• Description of the task:
Repeat everything from the first line of the listing below through the line that contains "# fine crowns", exactly. Leave out pictures.

• Source excerpt:
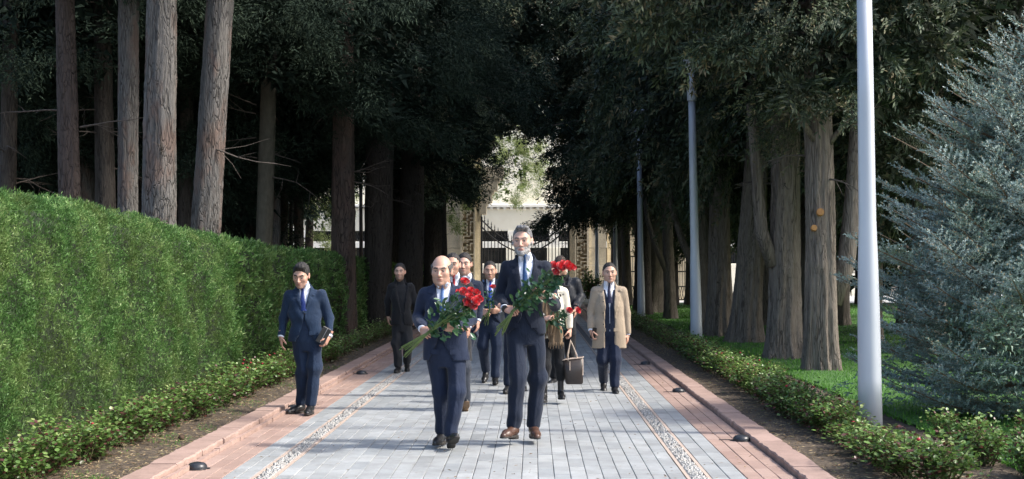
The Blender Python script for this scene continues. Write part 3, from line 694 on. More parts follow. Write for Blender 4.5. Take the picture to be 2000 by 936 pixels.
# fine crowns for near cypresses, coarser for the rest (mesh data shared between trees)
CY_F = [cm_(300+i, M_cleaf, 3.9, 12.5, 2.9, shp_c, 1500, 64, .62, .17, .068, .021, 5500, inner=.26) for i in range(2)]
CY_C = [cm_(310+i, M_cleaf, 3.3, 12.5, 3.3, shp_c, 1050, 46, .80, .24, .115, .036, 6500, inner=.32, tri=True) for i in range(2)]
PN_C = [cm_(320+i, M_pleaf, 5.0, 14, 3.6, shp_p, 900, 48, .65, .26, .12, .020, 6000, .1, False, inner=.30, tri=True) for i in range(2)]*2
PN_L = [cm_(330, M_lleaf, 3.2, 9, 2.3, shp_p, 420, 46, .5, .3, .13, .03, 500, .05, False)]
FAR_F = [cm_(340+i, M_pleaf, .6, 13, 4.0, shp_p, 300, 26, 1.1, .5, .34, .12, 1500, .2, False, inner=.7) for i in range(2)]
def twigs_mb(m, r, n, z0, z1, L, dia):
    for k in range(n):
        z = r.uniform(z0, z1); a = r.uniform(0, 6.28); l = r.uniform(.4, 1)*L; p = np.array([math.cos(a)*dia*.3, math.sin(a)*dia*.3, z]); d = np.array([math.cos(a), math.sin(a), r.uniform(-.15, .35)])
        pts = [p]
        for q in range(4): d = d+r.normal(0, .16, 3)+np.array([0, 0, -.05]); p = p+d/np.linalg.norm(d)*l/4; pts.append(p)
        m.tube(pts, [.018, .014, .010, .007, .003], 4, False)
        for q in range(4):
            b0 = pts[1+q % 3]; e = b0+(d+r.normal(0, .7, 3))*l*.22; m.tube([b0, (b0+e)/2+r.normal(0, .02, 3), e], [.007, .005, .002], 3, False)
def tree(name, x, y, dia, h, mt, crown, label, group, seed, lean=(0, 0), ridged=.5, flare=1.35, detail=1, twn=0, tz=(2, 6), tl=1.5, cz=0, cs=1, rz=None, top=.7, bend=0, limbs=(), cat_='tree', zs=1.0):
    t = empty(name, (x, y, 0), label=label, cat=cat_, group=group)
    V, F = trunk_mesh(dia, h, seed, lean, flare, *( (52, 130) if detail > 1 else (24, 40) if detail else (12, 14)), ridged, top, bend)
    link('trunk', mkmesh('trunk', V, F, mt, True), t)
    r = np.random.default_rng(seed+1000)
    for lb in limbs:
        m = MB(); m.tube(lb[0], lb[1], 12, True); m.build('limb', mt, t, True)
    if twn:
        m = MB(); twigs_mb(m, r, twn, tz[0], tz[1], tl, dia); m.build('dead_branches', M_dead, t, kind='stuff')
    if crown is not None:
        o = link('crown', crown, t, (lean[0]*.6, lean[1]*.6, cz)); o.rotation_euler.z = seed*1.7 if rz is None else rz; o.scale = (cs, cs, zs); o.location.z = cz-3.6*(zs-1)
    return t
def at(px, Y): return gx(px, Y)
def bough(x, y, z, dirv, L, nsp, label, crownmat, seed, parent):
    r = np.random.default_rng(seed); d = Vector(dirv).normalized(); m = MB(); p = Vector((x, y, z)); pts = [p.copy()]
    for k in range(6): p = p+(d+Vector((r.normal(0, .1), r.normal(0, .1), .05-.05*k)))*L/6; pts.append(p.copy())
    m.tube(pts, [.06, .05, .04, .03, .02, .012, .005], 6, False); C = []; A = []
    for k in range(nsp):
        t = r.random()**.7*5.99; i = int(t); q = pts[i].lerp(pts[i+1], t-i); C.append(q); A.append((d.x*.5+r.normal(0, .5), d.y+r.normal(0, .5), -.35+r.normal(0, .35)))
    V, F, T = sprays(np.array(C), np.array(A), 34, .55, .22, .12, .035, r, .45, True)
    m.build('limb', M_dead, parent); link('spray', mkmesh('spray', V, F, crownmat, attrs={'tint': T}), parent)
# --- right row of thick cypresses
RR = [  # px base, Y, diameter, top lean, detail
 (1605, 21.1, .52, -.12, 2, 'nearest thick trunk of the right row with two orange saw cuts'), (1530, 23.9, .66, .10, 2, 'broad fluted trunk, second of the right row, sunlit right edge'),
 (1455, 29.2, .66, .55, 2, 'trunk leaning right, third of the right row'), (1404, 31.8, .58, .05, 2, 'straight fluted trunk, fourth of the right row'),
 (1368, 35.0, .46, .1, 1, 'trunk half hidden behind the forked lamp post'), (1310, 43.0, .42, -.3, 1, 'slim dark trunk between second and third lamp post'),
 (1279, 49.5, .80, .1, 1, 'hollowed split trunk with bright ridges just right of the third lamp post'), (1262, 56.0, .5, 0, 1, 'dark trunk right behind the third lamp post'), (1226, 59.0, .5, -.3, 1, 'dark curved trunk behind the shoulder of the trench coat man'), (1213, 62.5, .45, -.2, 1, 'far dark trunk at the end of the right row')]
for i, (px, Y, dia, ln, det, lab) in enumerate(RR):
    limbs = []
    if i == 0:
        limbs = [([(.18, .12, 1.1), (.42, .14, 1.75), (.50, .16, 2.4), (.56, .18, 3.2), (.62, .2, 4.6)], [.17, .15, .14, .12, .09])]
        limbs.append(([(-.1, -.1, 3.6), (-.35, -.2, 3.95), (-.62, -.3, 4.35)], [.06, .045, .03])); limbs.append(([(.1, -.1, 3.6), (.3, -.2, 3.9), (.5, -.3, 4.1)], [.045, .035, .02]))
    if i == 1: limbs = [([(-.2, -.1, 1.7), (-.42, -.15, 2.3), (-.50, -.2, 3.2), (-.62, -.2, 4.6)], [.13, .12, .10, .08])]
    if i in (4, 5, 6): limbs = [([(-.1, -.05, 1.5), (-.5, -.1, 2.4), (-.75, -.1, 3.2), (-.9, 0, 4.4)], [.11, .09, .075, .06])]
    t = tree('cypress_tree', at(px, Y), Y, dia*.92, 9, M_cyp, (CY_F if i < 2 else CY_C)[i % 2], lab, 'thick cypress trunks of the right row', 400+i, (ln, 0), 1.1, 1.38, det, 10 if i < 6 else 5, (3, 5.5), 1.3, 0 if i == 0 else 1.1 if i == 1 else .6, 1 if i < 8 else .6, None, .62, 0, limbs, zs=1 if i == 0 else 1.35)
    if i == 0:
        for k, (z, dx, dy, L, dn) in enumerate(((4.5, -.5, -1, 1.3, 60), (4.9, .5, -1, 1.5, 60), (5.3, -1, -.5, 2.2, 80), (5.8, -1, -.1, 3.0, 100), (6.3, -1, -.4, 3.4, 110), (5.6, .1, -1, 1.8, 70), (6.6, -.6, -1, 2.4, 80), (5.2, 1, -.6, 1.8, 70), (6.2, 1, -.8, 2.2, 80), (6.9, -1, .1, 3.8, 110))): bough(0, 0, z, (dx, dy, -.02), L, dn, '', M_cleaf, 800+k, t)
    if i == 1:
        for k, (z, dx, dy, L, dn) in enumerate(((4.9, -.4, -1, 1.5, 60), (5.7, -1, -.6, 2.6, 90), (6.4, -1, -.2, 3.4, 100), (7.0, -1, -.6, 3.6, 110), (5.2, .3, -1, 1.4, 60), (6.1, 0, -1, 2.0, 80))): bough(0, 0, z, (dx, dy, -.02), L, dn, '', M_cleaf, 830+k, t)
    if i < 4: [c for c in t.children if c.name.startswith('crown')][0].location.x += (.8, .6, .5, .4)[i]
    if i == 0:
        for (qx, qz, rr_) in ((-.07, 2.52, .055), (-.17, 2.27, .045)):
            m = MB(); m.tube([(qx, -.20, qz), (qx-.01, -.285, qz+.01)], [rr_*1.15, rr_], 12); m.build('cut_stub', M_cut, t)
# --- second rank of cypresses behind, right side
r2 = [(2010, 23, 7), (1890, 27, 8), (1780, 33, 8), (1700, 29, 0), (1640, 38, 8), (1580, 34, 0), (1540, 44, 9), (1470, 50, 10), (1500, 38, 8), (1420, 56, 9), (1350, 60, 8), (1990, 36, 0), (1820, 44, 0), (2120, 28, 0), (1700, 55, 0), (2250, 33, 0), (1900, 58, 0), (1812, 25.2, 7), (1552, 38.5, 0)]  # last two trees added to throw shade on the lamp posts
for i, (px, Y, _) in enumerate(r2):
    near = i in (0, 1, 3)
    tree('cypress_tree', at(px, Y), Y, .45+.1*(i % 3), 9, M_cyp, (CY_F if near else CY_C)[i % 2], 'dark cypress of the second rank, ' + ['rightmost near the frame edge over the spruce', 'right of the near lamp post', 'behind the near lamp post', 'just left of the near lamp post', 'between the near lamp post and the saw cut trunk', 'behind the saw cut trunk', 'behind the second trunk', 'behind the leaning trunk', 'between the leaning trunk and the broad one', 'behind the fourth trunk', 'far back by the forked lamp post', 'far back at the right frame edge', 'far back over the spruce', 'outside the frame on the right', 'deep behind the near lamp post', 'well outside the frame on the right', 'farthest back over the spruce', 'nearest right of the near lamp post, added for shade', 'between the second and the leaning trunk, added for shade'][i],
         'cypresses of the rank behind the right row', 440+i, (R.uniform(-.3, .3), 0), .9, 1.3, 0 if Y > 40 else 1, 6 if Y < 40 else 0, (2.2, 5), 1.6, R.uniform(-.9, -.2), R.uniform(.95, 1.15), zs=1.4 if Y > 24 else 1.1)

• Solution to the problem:
The Blender Python script for this scene continues. Write part 3, from line 694 on. More parts follow. Write for Blender 4.5. Take the picture to be 2000 by 936 pixels.
# fine crowns for near cypresses, coarser for the rest (mesh data shared between trees)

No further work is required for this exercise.